What the exercise asks —
Starting with the first line of the data that follows, transcribe every line verbatim until the line containing "return [(cx +" has been transcribed.

Data lines —
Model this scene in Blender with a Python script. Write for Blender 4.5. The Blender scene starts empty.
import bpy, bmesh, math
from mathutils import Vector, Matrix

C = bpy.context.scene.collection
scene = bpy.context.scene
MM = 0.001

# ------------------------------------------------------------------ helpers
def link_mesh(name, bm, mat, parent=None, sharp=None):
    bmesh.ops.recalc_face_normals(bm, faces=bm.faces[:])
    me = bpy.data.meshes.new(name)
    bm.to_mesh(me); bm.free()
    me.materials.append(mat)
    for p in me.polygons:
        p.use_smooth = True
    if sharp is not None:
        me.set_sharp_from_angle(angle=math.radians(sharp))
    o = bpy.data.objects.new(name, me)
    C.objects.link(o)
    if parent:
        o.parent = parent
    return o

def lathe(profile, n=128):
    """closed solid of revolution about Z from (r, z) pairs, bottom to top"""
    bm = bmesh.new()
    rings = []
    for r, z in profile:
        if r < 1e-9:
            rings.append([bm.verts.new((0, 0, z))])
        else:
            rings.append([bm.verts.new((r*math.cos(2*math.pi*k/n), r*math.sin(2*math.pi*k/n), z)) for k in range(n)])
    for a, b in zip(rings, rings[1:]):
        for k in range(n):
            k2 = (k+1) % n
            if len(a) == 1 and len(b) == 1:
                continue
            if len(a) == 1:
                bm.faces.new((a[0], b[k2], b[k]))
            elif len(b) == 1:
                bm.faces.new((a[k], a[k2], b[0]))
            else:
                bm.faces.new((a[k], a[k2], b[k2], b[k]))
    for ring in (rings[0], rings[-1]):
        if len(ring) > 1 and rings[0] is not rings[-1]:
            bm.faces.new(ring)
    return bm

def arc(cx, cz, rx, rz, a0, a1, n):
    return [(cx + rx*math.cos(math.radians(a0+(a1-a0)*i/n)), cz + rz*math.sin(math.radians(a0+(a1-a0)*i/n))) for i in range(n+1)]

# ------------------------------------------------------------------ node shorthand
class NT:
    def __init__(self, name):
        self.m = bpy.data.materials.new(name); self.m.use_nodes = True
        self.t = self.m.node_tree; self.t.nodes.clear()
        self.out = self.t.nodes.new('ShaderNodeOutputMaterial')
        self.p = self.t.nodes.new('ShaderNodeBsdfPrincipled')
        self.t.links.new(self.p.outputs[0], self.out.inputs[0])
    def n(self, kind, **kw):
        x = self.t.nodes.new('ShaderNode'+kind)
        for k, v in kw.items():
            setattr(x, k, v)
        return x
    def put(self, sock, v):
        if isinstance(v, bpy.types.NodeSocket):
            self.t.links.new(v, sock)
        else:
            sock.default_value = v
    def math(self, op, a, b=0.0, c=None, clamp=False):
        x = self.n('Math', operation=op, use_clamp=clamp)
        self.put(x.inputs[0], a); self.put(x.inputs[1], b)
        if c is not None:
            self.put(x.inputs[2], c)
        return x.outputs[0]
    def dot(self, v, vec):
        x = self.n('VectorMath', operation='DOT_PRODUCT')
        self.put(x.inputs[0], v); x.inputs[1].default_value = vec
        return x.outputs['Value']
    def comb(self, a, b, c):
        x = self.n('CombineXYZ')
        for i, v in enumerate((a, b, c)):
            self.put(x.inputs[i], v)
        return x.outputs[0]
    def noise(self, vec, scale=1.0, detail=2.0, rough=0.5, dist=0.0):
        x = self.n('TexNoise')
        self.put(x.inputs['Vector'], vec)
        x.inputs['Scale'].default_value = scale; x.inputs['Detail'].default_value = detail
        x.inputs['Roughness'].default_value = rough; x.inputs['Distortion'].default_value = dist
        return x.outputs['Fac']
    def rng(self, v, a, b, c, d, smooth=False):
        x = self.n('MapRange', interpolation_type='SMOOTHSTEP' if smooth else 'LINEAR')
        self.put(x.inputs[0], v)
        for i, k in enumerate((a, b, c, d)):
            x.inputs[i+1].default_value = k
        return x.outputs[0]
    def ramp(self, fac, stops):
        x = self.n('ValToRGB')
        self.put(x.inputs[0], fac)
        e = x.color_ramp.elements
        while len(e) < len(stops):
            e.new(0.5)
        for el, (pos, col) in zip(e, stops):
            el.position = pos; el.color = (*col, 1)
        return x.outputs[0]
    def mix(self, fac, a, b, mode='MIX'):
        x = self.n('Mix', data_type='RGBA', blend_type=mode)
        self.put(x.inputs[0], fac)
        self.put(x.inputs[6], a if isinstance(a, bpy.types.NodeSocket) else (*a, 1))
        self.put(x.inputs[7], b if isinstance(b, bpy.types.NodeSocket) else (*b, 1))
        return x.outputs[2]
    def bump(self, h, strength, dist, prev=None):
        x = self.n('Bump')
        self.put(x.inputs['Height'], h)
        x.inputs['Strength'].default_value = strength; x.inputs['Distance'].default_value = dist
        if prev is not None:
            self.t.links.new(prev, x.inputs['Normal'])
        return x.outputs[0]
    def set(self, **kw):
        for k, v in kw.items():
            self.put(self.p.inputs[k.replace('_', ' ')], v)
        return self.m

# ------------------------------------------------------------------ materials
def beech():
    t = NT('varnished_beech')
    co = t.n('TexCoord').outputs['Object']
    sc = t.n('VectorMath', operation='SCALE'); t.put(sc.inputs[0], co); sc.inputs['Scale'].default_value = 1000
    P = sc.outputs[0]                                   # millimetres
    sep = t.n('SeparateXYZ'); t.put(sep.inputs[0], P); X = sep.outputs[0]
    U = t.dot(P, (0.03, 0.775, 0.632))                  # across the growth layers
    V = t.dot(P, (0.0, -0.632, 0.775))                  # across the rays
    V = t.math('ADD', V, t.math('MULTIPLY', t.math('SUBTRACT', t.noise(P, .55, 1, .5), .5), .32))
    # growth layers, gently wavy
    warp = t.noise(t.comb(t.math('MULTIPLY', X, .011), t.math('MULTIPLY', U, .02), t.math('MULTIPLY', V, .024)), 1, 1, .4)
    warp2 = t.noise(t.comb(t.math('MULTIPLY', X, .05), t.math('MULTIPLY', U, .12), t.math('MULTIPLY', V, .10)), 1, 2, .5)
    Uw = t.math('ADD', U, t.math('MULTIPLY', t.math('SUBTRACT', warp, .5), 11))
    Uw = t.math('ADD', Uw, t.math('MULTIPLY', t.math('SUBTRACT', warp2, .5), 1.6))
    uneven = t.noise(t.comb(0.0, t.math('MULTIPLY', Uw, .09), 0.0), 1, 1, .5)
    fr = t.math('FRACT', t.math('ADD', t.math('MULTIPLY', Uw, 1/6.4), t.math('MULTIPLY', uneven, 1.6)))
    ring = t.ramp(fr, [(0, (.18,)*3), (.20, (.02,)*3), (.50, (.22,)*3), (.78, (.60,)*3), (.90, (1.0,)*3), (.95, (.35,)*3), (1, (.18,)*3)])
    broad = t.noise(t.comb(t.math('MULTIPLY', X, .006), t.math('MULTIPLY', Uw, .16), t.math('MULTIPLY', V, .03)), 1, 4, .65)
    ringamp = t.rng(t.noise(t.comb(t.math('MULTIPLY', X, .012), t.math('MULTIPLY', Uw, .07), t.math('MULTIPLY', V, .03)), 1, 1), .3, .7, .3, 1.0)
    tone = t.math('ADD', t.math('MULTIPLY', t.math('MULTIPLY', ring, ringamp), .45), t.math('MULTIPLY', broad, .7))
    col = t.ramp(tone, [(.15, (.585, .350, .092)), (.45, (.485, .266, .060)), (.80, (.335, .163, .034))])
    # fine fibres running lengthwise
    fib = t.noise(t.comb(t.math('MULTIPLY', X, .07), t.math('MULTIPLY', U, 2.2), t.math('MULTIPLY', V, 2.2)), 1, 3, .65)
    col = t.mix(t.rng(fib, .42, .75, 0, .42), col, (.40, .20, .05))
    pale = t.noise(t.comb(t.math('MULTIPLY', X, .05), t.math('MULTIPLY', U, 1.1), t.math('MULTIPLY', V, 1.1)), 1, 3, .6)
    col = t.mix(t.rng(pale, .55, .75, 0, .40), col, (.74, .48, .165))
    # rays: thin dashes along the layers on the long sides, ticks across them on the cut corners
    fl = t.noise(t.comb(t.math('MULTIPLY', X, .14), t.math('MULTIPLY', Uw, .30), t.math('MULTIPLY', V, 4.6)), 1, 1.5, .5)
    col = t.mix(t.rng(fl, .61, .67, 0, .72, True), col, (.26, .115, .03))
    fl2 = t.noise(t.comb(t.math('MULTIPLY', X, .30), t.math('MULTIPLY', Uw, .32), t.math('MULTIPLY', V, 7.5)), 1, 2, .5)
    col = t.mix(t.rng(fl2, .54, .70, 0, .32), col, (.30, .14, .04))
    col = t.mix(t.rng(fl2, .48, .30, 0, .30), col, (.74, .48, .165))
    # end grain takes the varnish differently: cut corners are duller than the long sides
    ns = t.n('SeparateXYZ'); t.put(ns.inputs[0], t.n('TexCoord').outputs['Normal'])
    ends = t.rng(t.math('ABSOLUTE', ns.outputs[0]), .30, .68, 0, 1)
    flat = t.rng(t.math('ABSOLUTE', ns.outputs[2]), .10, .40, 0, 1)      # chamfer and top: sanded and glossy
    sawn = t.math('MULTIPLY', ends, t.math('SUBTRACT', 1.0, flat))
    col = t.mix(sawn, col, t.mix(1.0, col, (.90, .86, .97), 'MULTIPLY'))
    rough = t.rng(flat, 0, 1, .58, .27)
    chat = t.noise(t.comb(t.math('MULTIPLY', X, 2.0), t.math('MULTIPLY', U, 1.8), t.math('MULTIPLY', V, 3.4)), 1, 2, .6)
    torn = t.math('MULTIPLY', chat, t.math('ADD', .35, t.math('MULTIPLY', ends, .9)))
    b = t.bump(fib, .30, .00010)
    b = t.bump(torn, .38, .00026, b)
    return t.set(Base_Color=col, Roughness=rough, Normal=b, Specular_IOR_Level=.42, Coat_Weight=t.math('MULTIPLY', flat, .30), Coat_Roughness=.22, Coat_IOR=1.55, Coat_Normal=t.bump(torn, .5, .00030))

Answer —
Model this scene in Blender with a Python script. Write for Blender 4.5. The Blender scene starts empty.
import bpy, bmesh, math
from mathutils import Vector, Matrix

C = bpy.context.scene.collection
scene = bpy.context.scene
MM = 0.001

# ------------------------------------------------------------------ helpers
def link_mesh(name, bm, mat, parent=None, sharp=None):
    bmesh.ops.recalc_face_normals(bm, faces=bm.faces[:])
    me = bpy.data.meshes.new(name)
    bm.to_mesh(me); bm.free()
    me.materials.append(mat)
    for p in me.polygons:
        p.use_smooth = True
    if sharp is not None:
        me.set_sharp_from_angle(angle=math.radians(sharp))
    o = bpy.data.objects.new(name, me)
    C.objects.link(o)
    if parent:
        o.parent = parent
    return o

def lathe(profile, n=128):
    """closed solid of revolution about Z from (r, z) pairs, bottom to top"""
    bm = bmesh.new()
    rings = []
    for r, z in profile:
        if r < 1e-9:
            rings.append([bm.verts.new((0, 0, z))])
        else:
            rings.append([bm.verts.new((r*math.cos(2*math.pi*k/n), r*math.sin(2*math.pi*k/n), z)) for k in range(n)])
    for a, b in zip(rings, rings[1:]):
        for k in range(n):
            k2 = (k+1) % n
            if len(a) == 1 and len(b) == 1:
                continue
            if len(a) == 1:
                bm.faces.new((a[0], b[k2], b[k]))
            elif len(b) == 1:
                bm.faces.new((a[k], a[k2], b[0]))
            else:
                bm.faces.new((a[k], a[k2], b[k2], b[k]))
    for ring in (rings[0], rings[-1]):
        if len(ring) > 1 and rings[0] is not rings[-1]:
            bm.faces.new(ring)
    return bm

def arc(cx, cz, rx, rz, a0, a1, n):
    return [(cx + rx*math.cos(math.radians(a0+(a1-a0)*i/n)), cz + rz*math.sin(math.radians(a0+(a1-a0)*i/n))) for i in range(n+1)]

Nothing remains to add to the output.